● **Given material**
::::

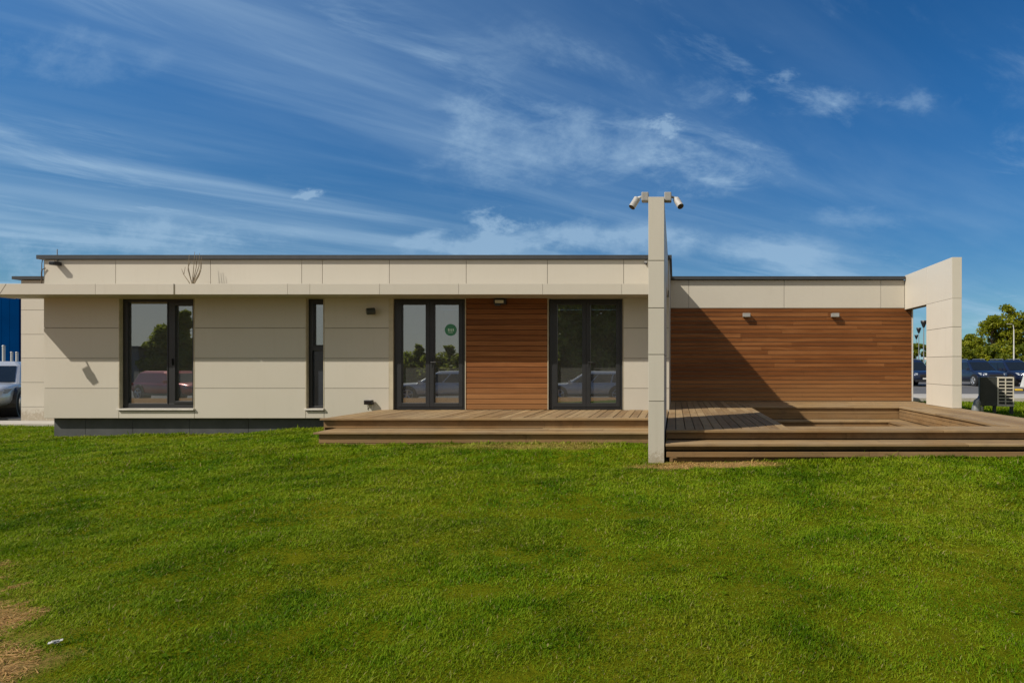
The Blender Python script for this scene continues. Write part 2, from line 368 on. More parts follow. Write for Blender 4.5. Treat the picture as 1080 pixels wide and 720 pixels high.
# ------------------------------------------------------------------ ground
CP = np.array([(-.3, 7.5, 0), (1.5, 7.4, .03), (3, 7.6, .10), (6, 7.6, .105), (9, 8, .10), (-13.2, 12, -.17), (-10, 12, -.11), (-7, 12, .0), (-6.3, 9.6, .03), (-3, 9.2, .06), (-.8, 9.2, .05),
               (0, 4, 0), (-3, 3, 0), (3, 3, .02), (-8, 6, -.02), (-17, 13.5, -.14), (-22, 15, -.15), (8, 15, .0), (10, 19, .02), (12, 12, .05), (0, 0, 0), (6, 0, 0), (-8, 0, -.05)])
def ground_z(x, y):
    x = np.asarray(x, float); y = np.asarray(y, float)
    wsum = np.zeros_like(x); z = np.zeros_like(x)
    for cx, cy, cz in CP:
        k = 1 / (((x - cx) ** 2 + (y - cy) ** 2) + 0.6) ** 1.5
        wsum += k; z += k * cz
    z = z / wsum
    z = z + (fbm(x, y, .5, 3) - .5) * .04 + (fbm(x + 3, y + 8, 2.6, 2) - .5) * .03
    b = sstep(-y, 0.2, 1.8); z = z * (1 - b) - .42 * b                 # falls to the car park behind the viewpoint
    b = sstep(y, 18.5, 21.0); z = z * (1 - b) - .02 * b
    b = sstep(-x, 15.5, 16.8) * sstep(y, 13.6, 14.6); z = z * (1 - b) - .16 * b
    b = sstep(x, 0.1, 0.5) * (1 - sstep(x, 5.8, 6.1)) * sstep(y, 8.0, 8.3) * (1 - sstep(y, 14.4, 14.8)); z = z - .35 * b
    return z
def dryness(x, y):
    n = fbm(x, y, 1.7, 4); n2 = fbm(x + 31, y + 11, 5.0, 3)
    d = ((x + 2.98) * 0.9 + (y - 2.44) * 1.24) / 1.53                 # distance to the edge of the bare corner
    dirt = 1 - sstep(d + (n - .5) * .8 + (n2 - .5) * .45, -.18, .18)
    e = ((x - 0.40) / .95) ** 2 + ((y - 7.60) / .24) ** 2
    dry = 1 - sstep(e + (n2 - .5) * 1.4, .35, 1.5)
    e2 = ((x + 2.6) / 1.7) ** 2 + ((y - 9.1) / .35) ** 2
    dry2 = .45 * (1 - sstep(e2 + (n - .5) * 2.0, .2, 1.5))
    return np.clip(dirt, 0, 1), np.clip(np.maximum(dry, dry2), 0, 1)
def make_ground():
    def axis(a, b, st, ext):
        c = np.arange(a, b + 1e-6, st); o = np.array(ext)
        return np.concatenate([(a - o[::-1]), c, b + o])
    xs = axis(-30, 26, .25, (2, 6, 14, 30, 70, 160, 400, 900)); ys = axis(-8, 24, .25, (2, 6, 14, 30, 70, 160, 400, 900, 1800))
    X, Y = np.meshgrid(xs, ys); Z = ground_z(X, Y); a, b = dryness(X, Y); D = np.clip(a + b * .8, 0, 1)
    nx, ny = len(xs), len(ys); idx = np.arange(nx * ny).reshape(ny, nx)
    fs = np.stack([idx[:-1, :-1], idx[:-1, 1:], idx[1:, 1:], idx[1:, :-1]], -1).reshape(-1, 4)
    me = bpy.data.meshes.new('lawn'); me.from_pydata(np.stack([X, Y, Z], -1).reshape(-1, 3).tolist(), [], fs.tolist())
    at = me.attributes.new('dry', 'FLOAT', 'POINT'); at.data.foreach_set('value', D.ravel().astype(np.float32))
    me.polygons.foreach_set('use_smooth', [True] * len(me.polygons)); me.materials.append(M['lawn'])
    o = bpy.data.objects.new('lawn', me); COL.objects.link(o); tag(o, kind='structure')
make_ground()
def sheet(name, x0, x1, y0, y1, z, m, th=.12):
    o = MB().box(x0, x1, y0, y1, z - th, z).build(name, m); return tag(o, kind='structure')
sheet('road', 4.5, 140, 24.4, 120, .03, M['asphalt'])
sheet('pavement', 4.5, 140, 21.3, 24.4, .13, M['concrete'], .2)
sheet('car_park', -150, -17.6, 15.5, 70, -.10, M['asphalt'])
sheet('path', -60, -13.15, 14.0, 14.87, -.085, M['concrete'])
sheet('car_park', -70, 70, -24, -2.2, -.39, M['asphalt'])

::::

● **Work instructions**
Set down all the data again exactly as above, pictures excluded.

● **Output of the task**
The Blender Python script for this scene continues. Write part 2, from line 368 on. More parts follow. Write for Blender 4.5. Treat the picture as 1080 pixels wide and 720 pixels high.
# ------------------------------------------------------------------ ground
CP = np.array([(-.3, 7.5, 0), (1.5, 7.4, .03), (3, 7.6, .10), (6, 7.6, .105), (9, 8, .10), (-13.2, 12, -.17), (-10, 12, -.11), (-7, 12, .0), (-6.3, 9.6, .03), (-3, 9.2, .06), (-.8, 9.2, .05),
               (0, 4, 0), (-3, 3, 0), (3, 3, .02), (-8, 6, -.02), (-17, 13.5, -.14), (-22, 15, -.15), (8, 15, .0), (10, 19, .02), (12, 12, .05), (0, 0, 0), (6, 0, 0), (-8, 0, -.05)])
def ground_z(x, y):
    x = np.asarray(x, float); y = np.asarray(y, float)
    wsum = np.zeros_like(x); z = np.zeros_like(x)
    for cx, cy, cz in CP:
        k = 1 / (((x - cx) ** 2 + (y - cy) ** 2) + 0.6) ** 1.5
        wsum += k; z += k * cz
    z = z / wsum
    z = z + (fbm(x, y, .5, 3) - .5) * .04 + (fbm(x + 3, y + 8, 2.6, 2) - .5) * .03
    b = sstep(-y, 0.2, 1.8); z = z * (1 - b) - .42 * b                 # falls to the car park behind the viewpoint
    b = sstep(y, 18.5, 21.0); z = z * (1 - b) - .02 * b
    b = sstep(-x, 15.5, 16.8) * sstep(y, 13.6, 14.6); z = z * (1 - b) - .16 * b
    b = sstep(x, 0.1, 0.5) * (1 - sstep(x, 5.8, 6.1)) * sstep(y, 8.0, 8.3) * (1 - sstep(y, 14.4, 14.8)); z = z - .35 * b
    return z
def dryness(x, y):
    n = fbm(x, y, 1.7, 4); n2 = fbm(x + 31, y + 11, 5.0, 3)
    d = ((x + 2.98) * 0.9 + (y - 2.44) * 1.24) / 1.53                 # distance to the edge of the bare corner
    dirt = 1 - sstep(d + (n - .5) * .8 + (n2 - .5) * .45, -.18, .18)
    e = ((x - 0.40) / .95) ** 2 + ((y - 7.60) / .24) ** 2
    dry = 1 - sstep(e + (n2 - .5) * 1.4, .35, 1.5)
    e2 = ((x + 2.6) / 1.7) ** 2 + ((y - 9.1) / .35) ** 2
    dry2 = .45 * (1 - sstep(e2 + (n - .5) * 2.0, .2, 1.5))
    return np.clip(dirt, 0, 1), np.clip(np.maximum(dry, dry2), 0, 1)
def make_ground():
    def axis(a, b, st, ext):
        c = np.arange(a, b + 1e-6, st); o = np.array(ext)
        return np.concatenate([(a - o[::-1]), c, b + o])
    xs = axis(-30, 26, .25, (2, 6, 14, 30, 70, 160, 400, 900)); ys = axis(-8, 24, .25, (2, 6, 14, 30, 70, 160, 400, 900, 1800))
    X, Y = np.meshgrid(xs, ys); Z = ground_z(X, Y); a, b = dryness(X, Y); D = np.clip(a + b * .8, 0, 1)
    nx, ny = len(xs), len(ys); idx = np.arange(nx * ny).reshape(ny, nx)
    fs = np.stack([idx[:-1, :-1], idx[:-1, 1:], idx[1:, 1:], idx[1:, :-1]], -1).reshape(-1, 4)
    me = bpy.data.meshes.new('lawn'); me.from_pydata(np.stack([X, Y, Z], -1).reshape(-1, 3).tolist(), [], fs.tolist())
    at = me.attributes.new('dry', 'FLOAT', 'POINT'); at.data.foreach_set('value', D.ravel().astype(np.float32))
    me.polygons.foreach_set('use_smooth', [True] * len(me.polygons)); me.materials.append(M['lawn'])
    o = bpy.data.objects.new('lawn', me); COL.objects.link(o); tag(o, kind='structure')
make_ground()
def sheet(name, x0, x1, y0, y1, z, m, th=.12):
    o = MB().box(x0, x1, y0, y1, z - th, z).build(name, m); return tag(o, kind='structure')
sheet('road', 4.5, 140, 24.4, 120, .03, M['asphalt'])
sheet('pavement', 4.5, 140, 21.3, 24.4, .13, M['concrete'], .2)
sheet('car_park', -150, -17.6, 15.5, 70, -.10, M['asphalt'])
sheet('path', -60, -13.15, 14.0, 14.87, -.085, M['concrete'])
sheet('car_park', -70, 70, -24, -2.2, -.39, M['asphalt'])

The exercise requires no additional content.